Canola Gold in the Heartland

Canola Gold in the Heartland
By: Arnold Wyrick
Carbondale, IL - Take a drive down Pleasant Hill Road, South of Carbondale, and just as you approach the SIU farms, you'll be greeted with a field full of gold. Not the shiny kind jewelry is made out of, but the plant kind. The plant growing in those fields is canola.
Canola was originally developed in Canada and the Northern tier states of the U.S. as a summer crop. We Americans import three times more canola oil than is grown in this country.
But that's about to change according to SIU's Associate Professor of Plant and Soil Michael Schmidt. Doctor Schmidt sees fields of gold where farmers currently plant winter wheat.
"I think a lot of the wheat acreage we could double the acreage of winter crops in the region. This has the potential of being a $500,000,000 crop. I think that's a real possibility in the Southern Illinois region," Doctor Schmidt said.
There are many benefits to local farmers beyond more yield potential on their acreage.
"Canola is much like winter wheat, it takes the same equipment to plant it, the same equipment to harvest it. But it does have a higher nitrogen need. But the net return could be considerably more then winter wheat," says SIU Graduate Student Jarrett Nehring.
Plus the SIU strain of Canola is much more hardy then strains grown here back in the late 1980's.

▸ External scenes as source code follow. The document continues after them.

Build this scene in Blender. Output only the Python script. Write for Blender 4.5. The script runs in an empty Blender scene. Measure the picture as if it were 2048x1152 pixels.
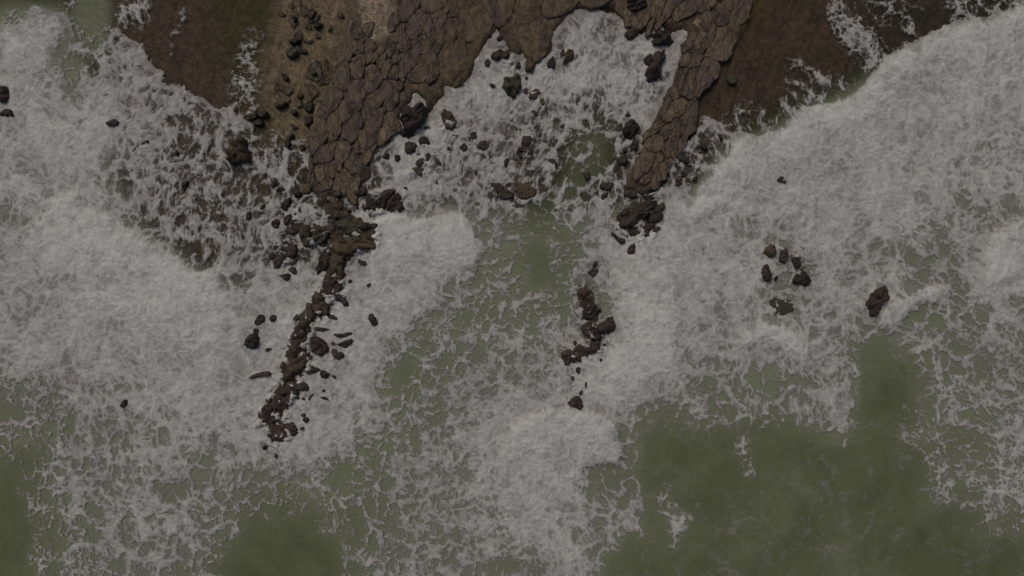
import bpy, math, random
import numpy as np

# ------------------------------------------------------------------ camera, sky, sun, exposure
S = 0.04                      # metres per photo pixel (2048 x 1152) at sea level
CAM_H = 54.6
scene = bpy.context.scene
COL = scene.collection
cam_d = bpy.data.cameras.new('camera')
cam_d.sensor_width = 36.0
cam_d.lens = 36.0 * CAM_H / (2048 * S)
cam_d.clip_end = 2000.0
cam = bpy.data.objects.new('camera', cam_d)
cam.location = (0, 0, CAM_H)
COL.objects.link(cam)
scene.camera = cam

SUN_EL, SUN_AZ = 55.0, 330.0      # degrees; azimuth measured clockwise from +Y
world = bpy.data.worlds.new('World')
scene.world = world
world.use_nodes = True
wn = world.node_tree
bg = wn.nodes['Background']
sky = wn.nodes.new('ShaderNodeTexSky')
sky.sky_type = 'NISHITA'
sky.sun_disc = False
sky.sun_elevation = math.radians(SUN_EL)
sky.sun_rotation = math.radians(SUN_AZ)
sky.air_density = 1.0
sky.dust_density = 6.0
sky.ozone_density = 1.0
bg.inputs['Strength'].default_value = 0.06
wn.links.new(sky.outputs[0], bg.inputs['Color'])

sun_d = bpy.data.lights.new('sun', 'SUN')
sun_d.energy = 1.5
sun_d.angle = math.radians(18)
sun_d.color = (1.0, 0.95, 0.88)
sun = bpy.data.objects.new('sun', sun_d)
sun.rotation_euler = (math.radians(90 - SUN_EL), 0, math.radians(180 - SUN_AZ))
COL.objects.link(sun)

scene.view_settings.view_transform = 'Standard'
scene.view_settings.look = 'None'
scene.view_settings.gamma = 1.0
scene.view_settings.exposure = -0.87

# ------------------------------------------------------------------ helpers
rng = np.random.default_rng(7)
random.seed(7)
_T = rng.random((512, 512)).astype(np.float32)
_CX, _CY = np.cos(_T * 2 * np.pi), np.sin(_T * 2 * np.pi)
_TX = rng.random((512, 512)).astype(np.float32)
_TY = rng.random((512, 512)).astype(np.float32)

def vnoise(x, y, seed=0):
    x = x + seed * 37.13; y = y + seed * 71.7
    xi = np.floor(x).astype(np.int32); yi = np.floor(y).astype(np.int32)
    fx = (x - xi).astype(np.float32); fy = (y - yi).astype(np.float32)
    gx, gy = fx, fy
    fx = fx * fx * (3 - 2 * fx); fy = fy * fy * (3 - 2 * fy)
    x0 = xi & 511; x1 = (xi + 1) & 511; y0 = yi & 511; y1 = (yi + 1) & 511
    a = _CX[y0, x0] * gx + _CY[y0, x0] * gy; b = _CX[y0, x1] * (gx - 1) + _CY[y0, x1] * gy
    c = _CX[y1, x0] * gx + _CY[y1, x0] * (gy - 1); d = _CX[y1, x1] * (gx - 1) + _CY[y1, x1] * (gy - 1)
    ab = a + (b - a) * fx
    return .5 + .75 * (ab + (c + (d - c) * fx - ab) * fy)

def fbm(x, y, scale, octv=4, seed=0, gain=0.5):
    out = 0; amp = 1.0; tot = 0; s = 1.0 / scale
    for o in range(octv):
        out = out + amp * vnoise(x * s, y * s, seed + o * 3.1)
        tot += amp; amp *= gain; s *= 2.03
    return out / tot

def worley(x, y, cell, seed=0):
    x = x / cell + seed * 19.3; y = y / cell + seed * 7.9
    xi = np.floor(x).astype(np.int32); yi = np.floor(y).astype(np.int32)
    f1 = np.full(x.shape, 9.0, np.float32); f2 = f1.copy()
    for j in (-1, 0, 1):
        for i in (-1, 0, 1):
            cx = xi + i; cy = yi + j
            dx = cx + _TX[cy & 511, cx & 511] - x
            dy = cy + _TY[cy & 511, cx & 511] - y
            d = (dx * dx + dy * dy).astype(np.float32)
            f2 = np.minimum(f2, np.maximum(f1, d))
            f1 = np.minimum(f1, d)
    return np.sqrt(f1), np.sqrt(f2)

def sstep(a, b, x):
    t = np.clip((x - a) / (b - a), 0, 1)
    return t * t * (3 - 2 * t)

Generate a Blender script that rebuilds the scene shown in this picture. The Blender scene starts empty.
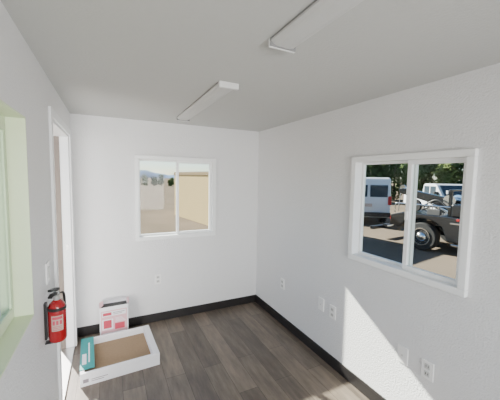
import bpy, bmesh, math, random
from mathutils import Vector, Matrix
random.seed(4)
SC=bpy.context.scene; COL=SC.collection
L,R,D,S,H,T=-.323,1.792,3.382,-1.7,2.3,.11
GZ=-.4
# ---------------------------------------------------------------- materials
def new_mat(name):
    m=bpy.data.materials.new(name);m.use_nodes=True
    n=m.node_tree.nodes;l=m.node_tree.links
    return m,n,l,n['Principled BSDF']
def mat(name,col,rough=.5,metal=0,var=0,vscale=20,bump=0,bscale=100,emit=None,coat=0,spec=.5):
    m,n,l,b=new_mat(name)
    b.inputs['Base Color'].default_value=(*col,1);b.inputs['Roughness'].default_value=rough;b.inputs['Metallic'].default_value=metal
    b.inputs['Coat Weight'].default_value=coat;b.inputs['Specular IOR Level'].default_value=spec
    tc=n.new('ShaderNodeTexCoord')
    nz=n.new('ShaderNodeTexNoise');nz.inputs['Scale'].default_value=vscale;nz.inputs['Detail'].default_value=4
    l.new(tc.outputs['Object'],nz.inputs['Vector'])
    mx=n.new('ShaderNodeMix');mx.data_type='RGBA'
    v=max(var,.02)
    mx.inputs[6].default_value=(*[max(0,c*(1-v)) for c in col],1);mx.inputs[7].default_value=(*[min(1,c*(1+v)) for c in col],1)
    l.new(nz.outputs['Fac'],mx.inputs[0]);l.new(mx.outputs[2],b.inputs['Base Color'])
    if bump:
        n2=n.new('ShaderNodeTexNoise');n2.inputs['Scale'].default_value=bscale;n2.inputs['Detail'].default_value=3
        l.new(tc.outputs['Object'],n2.inputs['Vector'])
        bp=n.new('ShaderNodeBump');bp.inputs['Strength'].default_value=bump;bp.inputs['Distance'].default_value=.01
        l.new(n2.outputs['Fac'],bp.inputs['Height']);l.new(bp.outputs['Normal'],b.inputs['Normal'])
    return m
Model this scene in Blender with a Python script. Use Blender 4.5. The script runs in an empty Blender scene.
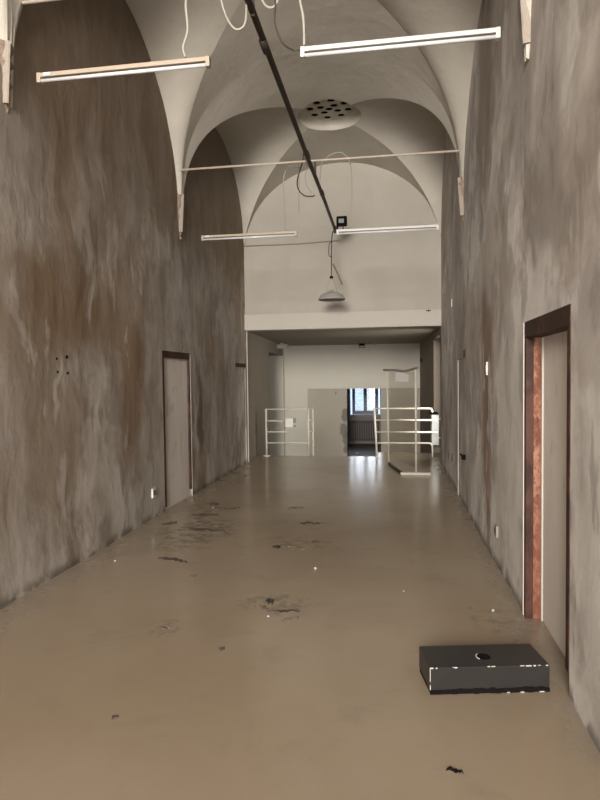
import bpy, bmesh, math, random
from mathutils import Vector, Matrix, noise
random.seed(7)
KEEP = []
PI = math.pi
scn = bpy.context.scene
COL = scn.collection
XL, XR = -2.81, 0.88
XC, HW = (XL + XR) / 2, (XR - XL) / 2
YREAR = -8.0
YEND = 11.2
YBACK = 17.05
ZLOW = -0.70

# ------------------------------------------------------------------ helpers
def obj(name, bm, mat, parent=None, smooth=False, angle=None):
    me = bpy.data.meshes.new(name)
    bmesh.ops.recalc_face_normals(bm, faces=bm.faces[:]) if not any(k is bm for k in KEEP) else None
    bm.to_mesh(me); bm.free()
    mats = mat if isinstance(mat, (list, tuple)) else [mat]
    for m in mats: me.materials.append(m)
    if smooth:
        for p in me.polygons: p.use_smooth = True
    o = bpy.data.objects.new(name, me); COL.objects.link(o)
    if parent is not None:
        o.parent = parent
        o.matrix_parent_inverse = Matrix.Identity(4)
        o.location = (0, 0, 0)
        if parent.get('worldkids'): o.location = -Vector(parent.location)
    return o

def thing(name, label, cat, loc=(0, 0, 0), rotz=0, group=None):
    o = bpy.data.objects.new(name, None); COL.objects.link(o)
    o.empty_display_size = 0.1
    o.location = loc; o.rotation_euler = (0, 0, rotz)
    o['label'] = label; o['category'] = cat
    if group: o['group'] = group
    return o

def tag(o, label, cat, group=None):
    o['label'] = label; o['category'] = cat
    if group: o['group'] = group
    return o

def struct(name, bm, mat, label, cat, smooth=False):
    o = obj(name, bm, mat, smooth=smooth); o['kind'] = 'structure'
    o['label'] = label; o['category'] = cat
    return o

def sempty(name, label, cat, loc=(0, 0, 0)):
    o = thing(name, label, cat, loc); o['kind'] = 'structure'
    return o

def dup(root, loc, rotz=None, label=None, group=None):
    r = root.copy(); COL.objects.link(r); r.location = loc
    if rotz is not None: r.rotation_euler = (0, 0, rotz)
    if label: r['label'] = label
    if group: r['group'] = group
    for ch in list(root.children):
        c = ch.copy(); COL.objects.link(c); c.parent = r
        for g in ch.children:
            d = g.copy(); COL.objects.link(d); d.parent = c
    return r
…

"The problem at that time was it was being pushed with varieties that we're previously developed in Europe. And they did not have the winter hardiness that is required for this region," Doctor Schmidt said.
Many say canola oil is healthier than all other oils. It can also be made into fuel. But it's benefits don't stop there.
"There's higher yields coming off the soybeans planted behind canola, then those planted behind wheat. So it may have some benefits that way too," Schmidt said.